Segundo estudiosos do Curso Tecnólogo Superior em Hotelaria da UFPel, no artigo “A importância do evento Fenadoce para a cidade de Pelotas RS e a percepção dos visitantes sobre 20ª edição”, a sua realização é de suma importância para a economia local e possui grande aprovação de público: “Portanto, considerando o expressivo potencial desse evento, a partir de referenciais e pesquisa com os visitantes, acredita-se que a feira constitui-se em um instrumento de grande relevância para o turismo na cidade de Pelotas. Contudo, a cada edição da Fenadoce, deve-se apresentar novidades em doces e entretenimentos, além de adequações de acessibilidade e de estrutura, conforme o crescimento do público visitante e, por fim, que se finalizem as reformas antes das datas previstas de início de cada evento.”

Acervo está organizado de forma a dar visibilidade para várias etapas históricas

 

Museu do doce: Memórias, Sal e Açúcar

As iniciativas promovidas pela comunidade e pelo corpo de profissionais de pesquisa e educação demonstram cada vez mais a importância da cultura doceira. Contribuem para que a sua valorização como patrimônio imaterial seja cada vez mais do conhecimento de todos os pelotenses e de todo o Brasil.

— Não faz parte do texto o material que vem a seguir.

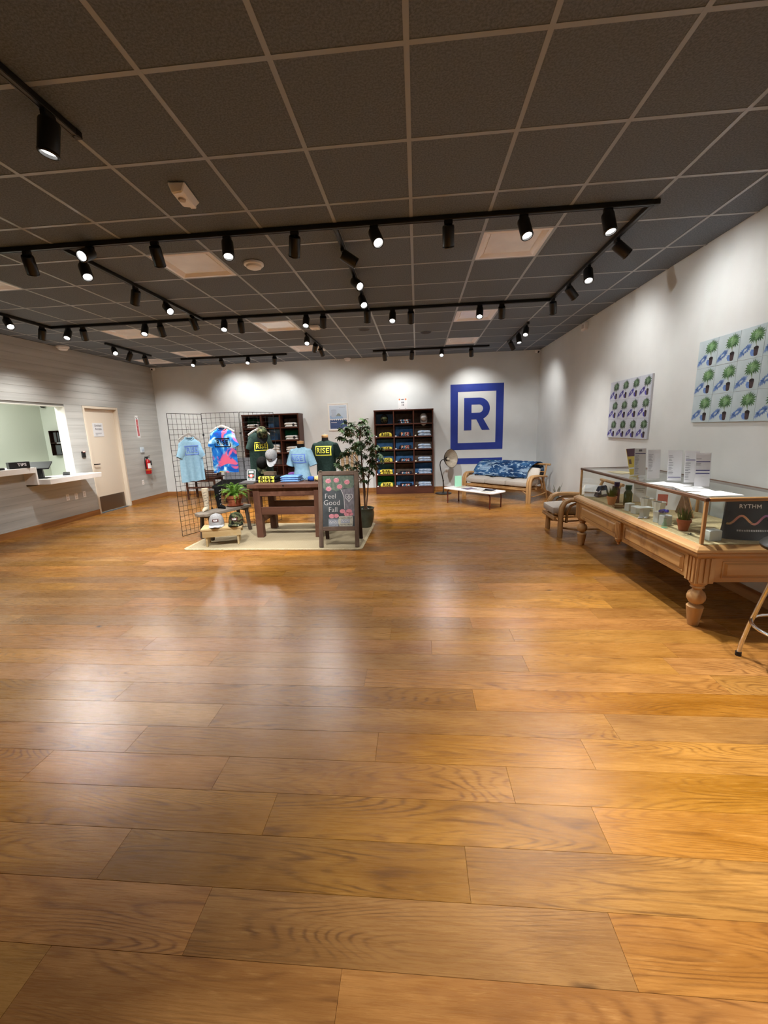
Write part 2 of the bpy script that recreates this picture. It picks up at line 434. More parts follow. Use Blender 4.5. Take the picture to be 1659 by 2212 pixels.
for r_ in range(25):
    z0 = r_*bh; z1 = min(z0+bh, H)
    segs = [(YF, YB)]
    for (a, b, za, zb) in ((OY0-.001, SY, OZU, OZ1), (SY-.003, OY1+.001, OZ0-.02, OZ1), (DY0-.045, DY1+.045, 0, DZ+.045)):
        if z1 > za+.03 and z0 < zb-.03:
            segs = [q for s_ in segs for q in ((s_[0], min(s_[1], a)), (max(s_[0], b), s_[1])) if q[1]-q[0] > .02]
    for a, b in segs:
        cuts = [a]; y = a+rng.uniform(.6, 2.2)
        cuts.append(b)
        for p, q in zip(cuts, cuts[1:]):
            mb = MB().box(XL-.014, p+.0006, z0+.0006, XL-rng.uniform(0, .0010), q-.0006, z1-.0006)
            obj('wall_board', mb, GREYB, wl, bevel=.0016)
# service room beyond the opening
BX, BY = -8.0, 8.34
sr = MB().box(BX-.1, 1.0, 0, BX, BY, 2.8).box(BX, BY, 0, XL-TH, BY+.1, 2.8).box(BX, .9, 0, XL-TH, 1.0, 2.8)
sr.box(BX, 1.0, 2.7, XL-TH, BY, 2.8).box(BX, 1.0, -.02, XL-TH, BY, 0)
tag(obj('wall_service', sr, GREENW), 'pale green service room seen through the wall opening', kind='structure')
wn = thing('window_1', 'white lined service opening in the grey wall', None); wn['kind'] = 'structure'
obj('jamb', MB().box(XL-TH-.01, OY1-.012, OZ0-.03, XL+.004, OY1+.0, OZ1), WHITE, wn)
obj('head_lining', MB().box(XL-TH-.01, OY0, OZ1-.012, XL+.004, OY1, OZ1), WHITE, wn)
obj('jamb', MB().box(XL-TH-.01, OY0, OZ0, XL+.004, OY0+.012, OZ1), WHITE, wn)
# skirting
tag(obj('baseboard_back', MB().box(XL, YB-.016, 0, XR, YB, .10), BASEW, bevel=.003), 'oak baseboard of the back wall', kind='structure')
bwy = wood('oak baseboard lengthwise', (150, 100, 56), (178, 126, 76), 1, 3., .4)
bl = MB().box(XL, YF, 0, XL+.016, DY0-.05, .10).box(XL, DY1+.05, 0, XL+.016, YB-.016, .10)
tag(obj('baseboard_left', bl, bwy), 'oak baseboard of the grey wall', kind='structure')
tag(obj('baseboard_right', MB().box(XR-.016, YF, 0, XR, YB-.016, .10), bwy), 'oak baseboard of the right wall', kind='structure')
# door
d1 = thing('door_1', 'cream door with a steel kick plate in the grey wall', None); d1['kind'] = 'structure'
fm = MB(); f = .045
fm.box(XL-.12, DY0-f, 0, XL+.012, DY0, DZ+f).box(XL-.12, DY1, 0, XL+.012, DY1+f, DZ+f).box(XL-.12, DY0, DZ, XL+.012, DY1, DZ+f)
fm.box(XL-.12, DY0, 0, XL-.075, DY0+.014, DZ).box(XL-.12, DY1-.014, 0, XL-.075, DY1, DZ)
obj('door_frame', fm, CREAM, d1, bevel=.003)
dx = XL-.062
obj('door_leaf', MB().box(dx-.045, DY0+.004, .008, dx, DY1-.004, DZ-.004), CREAM, d1, bevel=.002)
obj('kick_plate', MB().box(dx, DY0+.03, .02, dx+.002, DY1-.05, .33), STEEL, d1)
hb = MB().tube([(dx, 7.71, .99), (dx+.055, 7.71, .99), (dx+.06, 7.73, .99), (dx+.06, 7.83, .99)], .011, 8)
hb.lathe([(.026, 0), (.026, .008), (0, .008)], 12); hb.xf(T4((dx, 7.71, .99)) @ Ry(PI/2), len(hb.v)-36)
obj('door_handle', hb, mat('dark bronze', (46, 40, 36), .35, 1), d1, smooth=40)
obj('lock_plate', MB().box(dx, 7.695, .84, dx+.006, 7.725, .93), STEEL, d1)
# ------------------------------------------------------------ track lighting
TZ = H-.034
def track(name, label, a, b):
    a = Vector((*a, 0)); b = Vector((*b, 0)); d = (b-a).normalized(); n = Vector((-d.y, d.x, 0))
    mb = MB(); mb.bar(a+Vector((0, 0, H-.018)), b+Vector((0, 0, H-.018)), .036, .034)
    g = MB()
    for s_ in (-1, 1): g.bar(a+n*.012*s_+Vector((0, 0, TZ)), b+n*.012*s_+Vector((0, 0, TZ)), .008, .006)
    t = thing(name, label, 'light track', (0, 0, 0)); obj('rail', mb, BLACK, t, bevel=.003); obj('rail_lip', g, BLACK, t)
    for p in (a, b): obj('end_fitting', MB().box(p.x-.02, p.y-.02, H-.037, p.x+.02, p.y+.02, H-.001), BLACK, t, bevel=.003)
track('light_track', 'long black front ceiling track running across the room', (-5.36, 3.64), (1.83, 3.64))
track('light_track', 'black cross track over the rug, parallel behind the front one', (-5.36, 6.03), (1.80, 6.03))
track('light_track', 'black connecting track at the far left of the track grid', (-5.36, 3.66), (-5.36, 6.01))
track('light_track', 'black connecting track left of centre, under the square light panel', (-3.03, 3.66), (-3.03, 6.01))
track('light_track', 'black connecting track in the middle of the track grid', (-.64, 3.66), (-.64, 6.01))
track('light_track', 'black connecting track on the right, along the picture wall', (1.80, 3.66), (1.80, 6.01))
track('light_track', 'short black track along the grey wall near the back', (-5.40, 7.18), (-5.40, 8.39))
track('light_track', 'short black track at the back wall above the wire grid', (-5.04, 8.93), (-2.74, 8.93))
track('light_track', 'short black track in the middle, in front of the back wall', (-1.84, 7.22), (-1.84, 8.40))
track('light_track', 'short black track at the back wall by the blue letter sign', (-.88, 9.05), (1.49, 9.05))
track('light_track', 'short black track at the back right corner', (1.82, 7.26), (1.82, 8.72))
track('light_track', 'near black track end in the upper left of the photo', (-1.81, -2.6), (-1.81, 2.43))
track('light_track', 'black track on the ceiling behind the viewer', (-1.76, .55), (2.4, .55))
LENS = mat('lit lamp lens', (255, 250, 240), .4, emit=SPOT_COL, es=1.3)
TRIM = mat('satin lamp trim', (20, 20, 22), .25)
CANL = .15; CANR = .047
can_mb = MB().lathe([(.0, 0), (CANR*.93, 0), (CANR, .008), (CANR, CANL-.012), (CANR-.006, CANL), (CANR-.010, CANL), (CANR-.010, CANL-.022), (0, CANL-.022)], 20)
can_me = mesh('can', can_mb, BLACK, smooth=35)
lens_me = mesh('lens', MB().lathe([(.0, 0), (CANR-.0105, 0), (CANR-.012, .006), (0, .008)], 16), LENS, smooth=40)
ring_me = mesh('rim', MB().lathe([(CANR+.0008, -.012), (CANR+.0012, -.004), (CANR-.004, .001)], 20, cap=False), TRIM, smooth=40)
ad_me = mesh('adapter', MB().box(-.034, -.016, -.028, .034, .016, 0), BLACK, bevel=.004)
stem_me = mesh('stem', MB().lathe([(.008, -.062), (.008, -.02)], 8).box(-.012, -.009, -.072, .012, .009, -.046), BLACK, smooth=40)
BEAMS = {}
for k_, pw_, sz_ in (('X', 1.0, 58), ('F', 1.05, 70), ('M', .38, 78), ('L', .05, 76), ('W', .15, 100), ('V', .11, 112)):
    b_ = bpy.data.lights.new('beam '+k_, 'SPOT'); b_.energy = SPOT_W*pw_; b_.color = SPOT_COL; b_.spot_size = R(sz_); b_.spot_blend = 1.0; b_.shadow_soft_size = .035; BEAMS[k_] = b_
def head(x, y, d, along, label, group, beam):
    t = thing('track_head', label, 'spotlight', (x, y, TZ-.002), 0, group)
    d = Vector(d).normalized(); q = d.to_track_quat('Z', 'Y').to_euler()
    top = Vector((0, 0, -.048))-d*.012
    link('adapter', ad_me, t, (0, 0, 0), (0, 0, 0 if along == 'x' else PI/2))
    link('stem', stem_me, t)
    c = link('can', can_me, t, top, q)
    link('rim', ring_me, c, (0, 0, CANL)); link('lens', lens_me, c, (0, 0, CANL-.021))
    lo = bpy.data.objects.new('lamp_light', BEAMS[beam]); COL.objects.link(lo); lo.parent = t
    lo.location = top+d*(CANL+.012); lo.rotation_euler = (-d).to_track_quat('Z', 'Y').to_euler()
    return t
# each head: x, y, aim, beam class (F full flood, M medium, L dimmed, W wall wash)
HEADS = {
 'A': ('x', 'black spotlight on the long front track', [(-3.33,3.64,(-.30,.55,-.8),'M'),(-2.75,3.64,(.05,-.86,-.5),'L'),(-2.17,3.64,(-.15,.62,-.85),'F'),(-1.54,3.64,(.15,-.39,-.91),'L'),(-.97,3.64,(-.28,.62,-.82),'X'),(-.32,3.64,(.28,-.55,-.79),'L'),(.27,3.64,(.05,.45,-.88),'L'),(.85,3.64,(.14,-.4,-.91),'M'),(1.48,3.64,(.10,-.30,-.97),'F')]),
 'L': ('y', 'black spotlight on the connecting track left of centre', [(-3.03,3.9,(.45,-.39,-.8),'L'),(-3.03,4.61,(-.5,.4,-.8),'M'),(-3.03,5.16,(.63,-.51,-.59),'L'),(-3.03,5.75,(.05,.5,-.86),'F')]),
 'M': ('y', 'black spotlight on the middle connecting track', [(-.64,4.02,(.8,.3,-.45),'M'),(-.64,4.71,(.5,-.65,-.58),'L'),(-.64,5.29,(.26,-.62,-.74),'L'),(-.64,5.85,(-.09,.5,-.86),'F')]),
 'R': ('y', 'black spotlight on the right connecting track', [(1.8,4.2,(.80,.0,-.66),'V'),(1.8,4.82,(-.1,-.5,-.83),'M'),(1.8,5.38,(.72,.28,-.72),'V'),(1.8,5.94,(.2,.5,-.85),'M')]),
 'B': ('x', 'black spotlight on the second cross track', [(-5.09,6.03,(.18,-.58,-.79),'M'),(-4.86,6.03,(-.35,.55,-.75),'F'),(-3.9,6.03,(.19,-.56,-.81),'M'),(-3.67,6.03,(-.1,.55,-.82),'F'),(-2.71,6.03,(.16,-.58,-.8),'M'),(-2.47,6.03,(-.15,.45,-.85),'F'),(-1.52,6.03,(.03,-.55,-.83),'M'),(-1.28,6.03,(-.18,.6,-.75),'F'),(-.31,6.03,(-.02,-.57,-.82),'L'),(-.06,6.03,(0,.6,-.75),'F'),(.87,6.03,(-.1,-.53,-.85),'L'),(1.16,6.03,(.12,.62,-.75),'X')]),
 'W': ('y', 'black spotlight on the far left connecting track', [(-5.36,5.36,(.65,-.38,-.66),'F'),(-5.36,5.88,(-.5,.3,-.8),'M')]),
 'S1': ('y', 'black spotlight on the short track along the grey wall', [(-5.4,7.35,(.56,-.54,-.63),'M'),(-5.4,7.79,(-.5,.1,-.78),'W'),(-5.4,8.2,(-.2,.62,-.72),'M')]),
 'S2': ('x', 'black spotlight on the track above the wire grid', [(-4.77,8.93,(.1,-.74,-.66),'M'),(-4.17,8.93,(.0,1,-.95),'W'),(-3.57,8.93,(.14,-.71,-.69),'M'),(-2.99,8.93,(-.42,1,-1.05),'W')]),
 'S3': ('y', 'black spotlight on the short middle track', [(-1.84,7.26,(.12,-.66,-.74),'M'),(-1.84,7.85,(-.9,2.0,-1.5),'W'),(-1.84,8.25,(.25,1.7,-1.5),'W')]),
 'S4': ('x', 'black spotlight on the track by the blue letter sign', [(-.66,9.05,(.05,.6,-.95),'V'),(-.08,9.05,(-.1,.6,-1.0),'V'),(.54,9.05,(-.09,-.69,-.72),'M'),(1.14,9.05,(.18,.87,-1.2),'W')]),
 'S5': ('y', 'black spotlight on the short back right track', [(1.82,7.36,(-.2,-.55,-.81),'M'),(1.82,7.89,(.05,-.35,-.92),'M'),(1.82,8.52,(.62,.40,-1.0),'W')]),
 'F': ('y', 'black track spotlight at the upper left of the photo', [(-1.81,2.25,(-.20,-.04,-.98),'M')]),
 'G': ('x', 'black track spotlight behind the viewer', [(.95,.55,(-.10,.08,-1),'X'),(2.0,.55,(-.1,.25,-1),'F')]),
}
ORD = ['first', 'second', 'third', 'fourth', 'fifth', 'sixth', 'seventh', 'eighth', 'ninth', 'tenth', 'eleventh', 'twelfth']
for k, (al, lab, hs) in HEADS.items():
    for q, (x, y, d, bm_) in enumerate(hs):
        if len(hs) == 1: l2 = lab
        else: l2 = lab+', '+ORD[q]+(' from the left' if al == 'x' else ' from its near end')
        head(x, y, d, al, l2, 'black track spotlights', bm_)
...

Citando novamente as palavras de Mário Osório Magalhães: “Açúcar e sal não são, portanto, necessariamente excludentes: pelo contrário, foram complementares para o florescimento desta cidade gaúcha que desabrochou no século XIX. Uma cidade tão única, tão orgulhosa de si mesma a ponto de se autodenominar, ressaltando os conceitos de opulência e cultura, ‘Princesa do Sul’ e ‘Atenas Rio-Grandense’.”